Judge stays campaign giving order

Contributions blackout period in effect, AG office says

 Arkansas Attorney General Leslie Rutledge is shown during a press conference at her office in Little Rock in this file photo.
Arkansas Attorney General Leslie Rutledge is shown during a press conference at her office in Little Rock in this file photo.

The attorney general's office asked a federal judge Tuesday to stay an order he issued a day earlier prohibiting the state from enforcing a two-year blackout period on campaign contributions for candidates for state office.

The judge granted the request Wednesday.

"This decision means that Arkansas' contribution blackout period remains in effect while the 8th Circuit considers the court's injunction," Amanda Priest, communications director for Attorney General Leslie Rutledge, said later.

She was referring to the 8th U.S. Circuit Court of Appeals in St. Louis, which oversees federal courts in Arkansas. Rutledge's office filed a notice of appeal with the 8th Circuit on Monday, the same day U.S. District Judge James Moody Jr. issued a preliminary injunction to temporarily stop the law's enforcement until he can decide its constitutionality.

In what is quickly becoming a hot-button issue, the state contends that the injunction wasn't warranted because Peggy Jones, a Pulaski County woman who challenged the contribution blackout period in a lawsuit filed April 8, doesn't even have standing -- a vested interest in the outcome of the dispute -- to sue.

The blackout period is mandated under Arkansas Code 7-6-203(e), after being approved by voters in 1996 as a package of amendments to combat campaign corruption. Jones contends that it infringes on her right to political expression by preventing her from donating money now to candidates who plan to run for office in 2022.

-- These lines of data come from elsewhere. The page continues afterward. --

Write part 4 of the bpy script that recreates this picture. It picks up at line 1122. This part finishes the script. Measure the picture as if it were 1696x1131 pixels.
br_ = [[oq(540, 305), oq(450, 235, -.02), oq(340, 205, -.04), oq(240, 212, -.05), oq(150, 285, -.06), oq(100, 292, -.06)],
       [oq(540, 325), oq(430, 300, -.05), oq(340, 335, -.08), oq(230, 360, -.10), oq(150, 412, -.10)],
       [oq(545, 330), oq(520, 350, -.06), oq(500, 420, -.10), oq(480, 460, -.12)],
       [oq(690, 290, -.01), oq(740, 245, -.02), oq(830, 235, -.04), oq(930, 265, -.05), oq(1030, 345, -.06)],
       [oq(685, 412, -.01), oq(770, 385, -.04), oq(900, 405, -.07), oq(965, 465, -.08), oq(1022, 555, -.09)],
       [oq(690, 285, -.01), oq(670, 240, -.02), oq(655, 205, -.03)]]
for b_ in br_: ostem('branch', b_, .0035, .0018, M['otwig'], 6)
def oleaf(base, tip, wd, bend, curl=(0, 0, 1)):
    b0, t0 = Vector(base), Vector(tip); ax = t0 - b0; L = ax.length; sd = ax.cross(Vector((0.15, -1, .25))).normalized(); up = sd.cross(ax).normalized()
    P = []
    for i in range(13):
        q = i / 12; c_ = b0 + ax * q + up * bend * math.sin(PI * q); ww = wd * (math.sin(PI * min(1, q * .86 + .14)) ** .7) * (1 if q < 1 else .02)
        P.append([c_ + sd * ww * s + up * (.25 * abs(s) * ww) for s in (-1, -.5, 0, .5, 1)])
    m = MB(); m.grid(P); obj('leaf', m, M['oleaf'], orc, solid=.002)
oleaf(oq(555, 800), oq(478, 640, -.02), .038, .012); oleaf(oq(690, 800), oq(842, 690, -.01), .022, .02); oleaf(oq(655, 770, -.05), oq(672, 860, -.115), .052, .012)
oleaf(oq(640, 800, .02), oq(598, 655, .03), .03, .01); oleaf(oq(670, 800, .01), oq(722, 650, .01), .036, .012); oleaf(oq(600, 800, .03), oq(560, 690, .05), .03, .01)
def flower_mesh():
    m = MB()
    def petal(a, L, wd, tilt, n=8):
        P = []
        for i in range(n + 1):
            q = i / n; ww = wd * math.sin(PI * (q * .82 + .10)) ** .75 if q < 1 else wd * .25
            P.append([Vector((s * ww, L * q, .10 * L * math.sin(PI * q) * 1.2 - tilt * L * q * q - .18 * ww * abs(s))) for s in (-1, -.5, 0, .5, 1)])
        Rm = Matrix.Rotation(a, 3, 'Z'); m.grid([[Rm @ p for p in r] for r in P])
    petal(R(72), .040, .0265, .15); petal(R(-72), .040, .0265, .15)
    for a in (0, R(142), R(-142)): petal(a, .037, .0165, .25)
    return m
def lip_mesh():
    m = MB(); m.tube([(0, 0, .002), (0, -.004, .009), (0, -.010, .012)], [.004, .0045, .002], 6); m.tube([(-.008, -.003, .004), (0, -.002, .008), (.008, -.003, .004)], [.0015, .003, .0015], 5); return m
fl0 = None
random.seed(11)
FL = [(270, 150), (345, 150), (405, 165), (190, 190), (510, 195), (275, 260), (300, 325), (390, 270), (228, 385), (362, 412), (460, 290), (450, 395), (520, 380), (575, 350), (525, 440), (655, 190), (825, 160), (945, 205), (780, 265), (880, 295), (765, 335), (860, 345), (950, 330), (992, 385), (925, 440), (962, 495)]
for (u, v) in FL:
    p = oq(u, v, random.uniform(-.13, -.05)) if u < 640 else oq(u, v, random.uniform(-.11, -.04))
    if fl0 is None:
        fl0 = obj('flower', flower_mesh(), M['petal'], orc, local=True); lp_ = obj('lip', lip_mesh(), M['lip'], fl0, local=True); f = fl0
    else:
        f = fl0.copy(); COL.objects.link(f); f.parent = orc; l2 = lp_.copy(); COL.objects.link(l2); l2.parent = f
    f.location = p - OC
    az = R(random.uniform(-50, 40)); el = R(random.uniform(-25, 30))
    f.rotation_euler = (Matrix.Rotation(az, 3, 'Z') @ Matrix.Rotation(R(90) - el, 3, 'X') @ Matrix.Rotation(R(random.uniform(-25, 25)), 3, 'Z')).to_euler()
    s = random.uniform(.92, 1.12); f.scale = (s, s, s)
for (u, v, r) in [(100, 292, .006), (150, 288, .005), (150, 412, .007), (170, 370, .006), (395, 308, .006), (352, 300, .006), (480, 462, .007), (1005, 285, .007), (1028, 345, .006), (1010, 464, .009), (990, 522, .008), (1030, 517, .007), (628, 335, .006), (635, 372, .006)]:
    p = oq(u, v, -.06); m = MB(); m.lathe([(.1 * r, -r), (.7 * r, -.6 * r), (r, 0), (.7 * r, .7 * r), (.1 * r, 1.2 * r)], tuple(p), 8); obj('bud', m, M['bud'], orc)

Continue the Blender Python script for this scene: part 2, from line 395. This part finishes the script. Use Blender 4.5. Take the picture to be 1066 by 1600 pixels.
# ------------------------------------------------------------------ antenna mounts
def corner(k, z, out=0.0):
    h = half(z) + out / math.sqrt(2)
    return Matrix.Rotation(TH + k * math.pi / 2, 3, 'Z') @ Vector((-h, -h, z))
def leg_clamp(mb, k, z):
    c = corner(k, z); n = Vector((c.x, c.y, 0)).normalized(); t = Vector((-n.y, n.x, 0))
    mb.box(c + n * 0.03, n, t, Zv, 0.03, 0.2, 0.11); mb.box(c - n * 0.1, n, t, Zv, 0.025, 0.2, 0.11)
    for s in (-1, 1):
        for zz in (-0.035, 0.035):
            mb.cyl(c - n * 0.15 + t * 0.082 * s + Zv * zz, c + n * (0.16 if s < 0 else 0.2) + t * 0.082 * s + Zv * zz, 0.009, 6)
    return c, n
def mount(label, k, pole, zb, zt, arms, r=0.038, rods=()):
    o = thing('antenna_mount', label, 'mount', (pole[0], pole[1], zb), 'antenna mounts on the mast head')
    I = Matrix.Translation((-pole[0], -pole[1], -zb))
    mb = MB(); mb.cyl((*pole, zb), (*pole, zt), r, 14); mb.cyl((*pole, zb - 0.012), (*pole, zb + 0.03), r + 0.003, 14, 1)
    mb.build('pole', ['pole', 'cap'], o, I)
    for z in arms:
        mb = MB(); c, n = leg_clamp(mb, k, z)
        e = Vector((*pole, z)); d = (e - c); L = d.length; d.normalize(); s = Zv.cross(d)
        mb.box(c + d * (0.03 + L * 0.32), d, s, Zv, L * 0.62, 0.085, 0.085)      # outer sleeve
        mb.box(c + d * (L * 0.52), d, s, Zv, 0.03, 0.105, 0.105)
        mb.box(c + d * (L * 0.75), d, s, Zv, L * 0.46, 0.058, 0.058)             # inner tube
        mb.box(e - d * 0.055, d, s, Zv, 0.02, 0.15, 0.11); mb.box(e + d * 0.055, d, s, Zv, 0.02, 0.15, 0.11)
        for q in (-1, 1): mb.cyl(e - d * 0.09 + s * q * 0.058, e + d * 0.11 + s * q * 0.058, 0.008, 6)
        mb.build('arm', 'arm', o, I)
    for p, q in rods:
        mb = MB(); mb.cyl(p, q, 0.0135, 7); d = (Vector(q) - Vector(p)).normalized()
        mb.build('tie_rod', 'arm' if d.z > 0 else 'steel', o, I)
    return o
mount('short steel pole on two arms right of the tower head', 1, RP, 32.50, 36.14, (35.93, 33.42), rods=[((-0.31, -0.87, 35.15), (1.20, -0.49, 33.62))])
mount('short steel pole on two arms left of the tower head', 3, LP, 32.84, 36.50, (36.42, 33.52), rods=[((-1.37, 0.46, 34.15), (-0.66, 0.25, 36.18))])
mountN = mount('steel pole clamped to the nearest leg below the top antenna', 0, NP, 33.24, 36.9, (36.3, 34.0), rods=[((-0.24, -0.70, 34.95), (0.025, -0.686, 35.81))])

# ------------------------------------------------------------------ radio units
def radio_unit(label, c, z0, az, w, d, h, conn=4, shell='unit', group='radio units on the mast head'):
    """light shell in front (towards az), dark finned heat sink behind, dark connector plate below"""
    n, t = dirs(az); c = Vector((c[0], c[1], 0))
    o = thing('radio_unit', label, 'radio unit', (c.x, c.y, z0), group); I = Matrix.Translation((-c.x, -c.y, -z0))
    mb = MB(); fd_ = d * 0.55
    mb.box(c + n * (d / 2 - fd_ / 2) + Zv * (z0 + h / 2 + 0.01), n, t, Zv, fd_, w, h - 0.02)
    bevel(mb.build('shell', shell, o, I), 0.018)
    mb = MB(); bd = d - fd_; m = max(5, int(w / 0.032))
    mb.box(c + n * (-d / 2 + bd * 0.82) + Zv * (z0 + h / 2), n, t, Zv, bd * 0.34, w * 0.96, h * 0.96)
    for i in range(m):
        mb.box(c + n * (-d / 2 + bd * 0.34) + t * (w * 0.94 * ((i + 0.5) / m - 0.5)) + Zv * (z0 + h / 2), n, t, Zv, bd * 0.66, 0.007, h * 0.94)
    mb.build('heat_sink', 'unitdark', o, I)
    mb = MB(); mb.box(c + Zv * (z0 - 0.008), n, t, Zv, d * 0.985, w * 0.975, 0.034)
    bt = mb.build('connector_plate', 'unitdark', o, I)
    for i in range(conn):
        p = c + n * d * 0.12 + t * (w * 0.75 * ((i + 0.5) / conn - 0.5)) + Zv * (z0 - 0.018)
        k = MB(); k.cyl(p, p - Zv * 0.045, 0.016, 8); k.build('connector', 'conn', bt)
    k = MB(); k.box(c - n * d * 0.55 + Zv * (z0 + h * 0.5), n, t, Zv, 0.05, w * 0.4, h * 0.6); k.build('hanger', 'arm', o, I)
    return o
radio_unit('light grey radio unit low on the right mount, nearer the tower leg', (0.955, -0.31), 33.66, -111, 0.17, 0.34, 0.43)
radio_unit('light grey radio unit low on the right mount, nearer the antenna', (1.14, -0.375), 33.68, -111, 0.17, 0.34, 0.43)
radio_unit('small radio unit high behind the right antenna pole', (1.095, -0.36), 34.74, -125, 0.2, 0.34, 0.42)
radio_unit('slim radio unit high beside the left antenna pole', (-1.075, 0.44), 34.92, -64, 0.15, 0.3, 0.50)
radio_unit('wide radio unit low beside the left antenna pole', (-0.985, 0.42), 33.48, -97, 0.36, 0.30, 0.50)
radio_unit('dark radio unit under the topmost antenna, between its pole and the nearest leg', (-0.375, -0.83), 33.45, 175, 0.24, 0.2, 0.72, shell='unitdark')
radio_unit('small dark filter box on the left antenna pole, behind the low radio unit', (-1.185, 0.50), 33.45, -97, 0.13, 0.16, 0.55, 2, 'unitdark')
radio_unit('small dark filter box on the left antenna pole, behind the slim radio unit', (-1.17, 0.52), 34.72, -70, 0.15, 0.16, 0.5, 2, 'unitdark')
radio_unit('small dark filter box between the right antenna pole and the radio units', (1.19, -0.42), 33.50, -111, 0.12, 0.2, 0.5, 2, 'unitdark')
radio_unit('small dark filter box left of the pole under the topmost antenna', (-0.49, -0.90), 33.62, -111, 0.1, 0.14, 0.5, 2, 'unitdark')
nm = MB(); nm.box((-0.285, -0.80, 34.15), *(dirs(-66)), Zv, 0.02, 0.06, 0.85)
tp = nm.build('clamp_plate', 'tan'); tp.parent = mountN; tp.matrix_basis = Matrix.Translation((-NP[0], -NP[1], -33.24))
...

Moody said during a June 12 hearing on Jones' request for an injunction that she needed to provide more information on how the law would affect her before he could decide if she had standing.

He said it would help if she identified a candidate she wanted to support in the 2022 election.

Jones then filed an affidavit the next day naming state Sen. Mark Johnson as one of several candidates she wants to support in the 2022 election, starting now. She said Johnson has told her he will be seeking re-election.

Moody's order granting the injunction -- and blocking the state from enforcing the blackout period -- followed on Monday.

The attorney general's office immediately filed a notice of appeal. Then in documents filed Tuesday asking Moody to stay the injunction while the 8th Circuit considers the appeal, Assistant Attorney General William Bird III reiterated the state's position that Jones doesn't have standing because she hasn't personally suffered some actual or threatened injury as a result of the law.

Bird cited a 2009 8th Circuit opinion saying that even though a plaintiff isn't required to wait to file a First Amendment challenge until she is facing criminal prosecution, she "must face a credible threat of present or future prosecution under the statute."

Naming Johnson as a candidate to whom she wants to contribute, Bird said, wasn't enough to give Jones standing. Noting that Jones didn't say whether any exploratory committee exists for Johnson's re-election bid, he said the risk she faces for donating outside the blackout period is "too speculative."

"A person who is not under prosecution should not be permitted to file suit in federal court to seek an advisory opinion," he wrote.

The blackout-period law subjects candidates who violate it to being prosecuted for a misdemeanor.

On Wednesday, Moody granted the request to stay the injunction without commenting.

But before the day was over, Jones' attorney, Chad Pekron of Little Rock, asked him to reconsider.

Pekron complained that by staying the injunction, the judge "allows the violation of [Jones'] rights to continue."

Pekron noted that Moody had already determined, in granting the preliminary injunction, that Jones is likely to win her lawsuit. He said that in seeking the stay, attorneys for the state "did not explain why that decision is wrong."

"The only interest that [the state has] put forward is an interest in enforcing a law that they have admitted does nothing to combat corruption and that this court has already determined is likely unconstitutional," Pekron wrote. "On the other hand, [Jones'] First Amendment right to make political contributions to candidates of her choosing is clearly being restricted every day the injunction is not in place. ... When in doubt, speech should be permitted, not restricted, particularly when the restriction at issue is likely unconstitutional."

Pekron indicated that it could take "a number of months" before the 8th Circuit takes up the appeal of the injunction.

He argued that the state hasn't identified how it will suffer by not enforcing the blackout period.

He said the court may believe that the harm caused to Jones by the stay is minimal because she can always make a campaign contribution later.

"But that is simply not the law," he wrote in a brief he filed Wednesday, "because the Eighth Circuit has made clear that the 'loss of first amendment freedoms, for even minimal periods of time, unquestionably constitutes irreparable injury.'"

He noted that the 8th Circuit's briefing schedule for the appeal indicates that final written briefs won't be due until late September, "raising the specter that a decision might not be entered until this case is essentially moot (at least for the 2022 election cycle). There is no question that delay will cause an irreparable harm to [Jones]."